A bit extra info, restarting the ekf2 module from the nsh> console make the global position accuracy converge to the momentary gps accuracy at the time of restart. I suppose this is expected, but just to show that it is the estimator’s startup where something strange is going on.

I had some similar issues, when I was Flying my VTOL with RTK which had an 0.4m accuracy, 2 minutes after Takeoff the RTK DGPS Lock (fixed) was gone and the UAV changed its flightpath, without QGC showing it, due to QGroundControl the UAV follows the mission plan,but in reality the UAV has glitched 4km away from the Mission Plan. Then I noticed the the Coordinates the RTK sends are right, but the FCU somehow messes it up. Can the be related to the issue you described?

@diana_diaz it could be that if the estimator trusted the gps position more, navigation failures like that would not happen. But it’s just a somewhat educated guess. I suppose it would not hurt, at least.

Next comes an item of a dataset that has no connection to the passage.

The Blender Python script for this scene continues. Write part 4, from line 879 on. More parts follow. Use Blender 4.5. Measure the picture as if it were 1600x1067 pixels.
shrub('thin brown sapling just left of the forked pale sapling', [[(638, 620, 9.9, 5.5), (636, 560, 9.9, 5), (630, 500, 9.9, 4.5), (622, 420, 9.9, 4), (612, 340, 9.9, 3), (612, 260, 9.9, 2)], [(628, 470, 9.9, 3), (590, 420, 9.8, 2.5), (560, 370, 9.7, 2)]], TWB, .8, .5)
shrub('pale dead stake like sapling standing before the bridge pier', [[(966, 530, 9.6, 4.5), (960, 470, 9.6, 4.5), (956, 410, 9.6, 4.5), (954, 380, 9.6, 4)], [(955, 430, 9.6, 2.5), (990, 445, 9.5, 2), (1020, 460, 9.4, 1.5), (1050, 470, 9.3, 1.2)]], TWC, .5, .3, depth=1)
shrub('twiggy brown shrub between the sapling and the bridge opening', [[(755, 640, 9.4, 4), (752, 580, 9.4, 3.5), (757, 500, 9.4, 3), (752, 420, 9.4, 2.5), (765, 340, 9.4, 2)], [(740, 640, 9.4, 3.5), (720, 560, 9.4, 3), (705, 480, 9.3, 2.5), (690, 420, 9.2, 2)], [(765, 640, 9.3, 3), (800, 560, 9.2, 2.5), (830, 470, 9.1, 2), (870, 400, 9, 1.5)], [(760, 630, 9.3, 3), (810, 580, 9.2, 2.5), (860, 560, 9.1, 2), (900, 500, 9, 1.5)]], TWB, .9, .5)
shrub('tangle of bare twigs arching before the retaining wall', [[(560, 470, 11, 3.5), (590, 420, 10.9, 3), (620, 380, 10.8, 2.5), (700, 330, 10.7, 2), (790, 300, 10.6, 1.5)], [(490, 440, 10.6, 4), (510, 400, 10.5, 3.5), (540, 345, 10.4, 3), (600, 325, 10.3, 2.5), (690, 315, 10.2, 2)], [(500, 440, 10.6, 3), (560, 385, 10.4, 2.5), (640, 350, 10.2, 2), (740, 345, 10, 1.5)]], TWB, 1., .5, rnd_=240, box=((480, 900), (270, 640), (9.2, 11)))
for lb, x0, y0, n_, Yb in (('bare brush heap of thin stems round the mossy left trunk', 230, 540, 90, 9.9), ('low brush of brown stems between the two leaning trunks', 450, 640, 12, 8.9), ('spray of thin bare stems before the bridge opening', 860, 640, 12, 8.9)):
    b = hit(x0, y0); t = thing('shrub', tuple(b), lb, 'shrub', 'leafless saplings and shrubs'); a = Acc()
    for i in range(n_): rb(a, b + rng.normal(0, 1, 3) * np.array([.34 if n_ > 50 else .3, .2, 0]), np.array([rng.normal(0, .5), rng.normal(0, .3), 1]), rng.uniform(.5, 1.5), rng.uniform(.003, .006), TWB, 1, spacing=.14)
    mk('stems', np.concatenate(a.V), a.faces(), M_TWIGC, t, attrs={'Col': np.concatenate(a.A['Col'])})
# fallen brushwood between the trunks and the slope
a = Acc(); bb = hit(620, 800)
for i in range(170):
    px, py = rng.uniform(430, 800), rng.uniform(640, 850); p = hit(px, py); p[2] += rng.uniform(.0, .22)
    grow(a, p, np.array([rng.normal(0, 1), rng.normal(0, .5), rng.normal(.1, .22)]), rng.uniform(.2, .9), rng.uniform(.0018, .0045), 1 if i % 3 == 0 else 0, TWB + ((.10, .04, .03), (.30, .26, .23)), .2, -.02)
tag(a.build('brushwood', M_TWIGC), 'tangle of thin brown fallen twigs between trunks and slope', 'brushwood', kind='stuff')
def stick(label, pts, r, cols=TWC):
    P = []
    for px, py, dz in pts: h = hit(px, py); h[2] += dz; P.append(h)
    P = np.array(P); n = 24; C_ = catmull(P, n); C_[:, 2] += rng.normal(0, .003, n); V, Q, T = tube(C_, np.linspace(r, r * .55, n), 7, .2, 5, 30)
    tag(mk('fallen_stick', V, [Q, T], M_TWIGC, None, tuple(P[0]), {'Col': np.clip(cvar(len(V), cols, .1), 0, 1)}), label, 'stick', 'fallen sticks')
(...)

However my issue seems related to startup, and yours happening in-flight, so I think it has different rootcauses. We also experienced navigation loss in-flight (like this one), but rarely having an error in the range of kilometers. Could it be that your UAV thought it is “back at its base”? We have had that isue happening as well, but that included the GPS’s fix type to drop to 0, maybe that’s one thing to check (even though the gps coordinates seemed correct).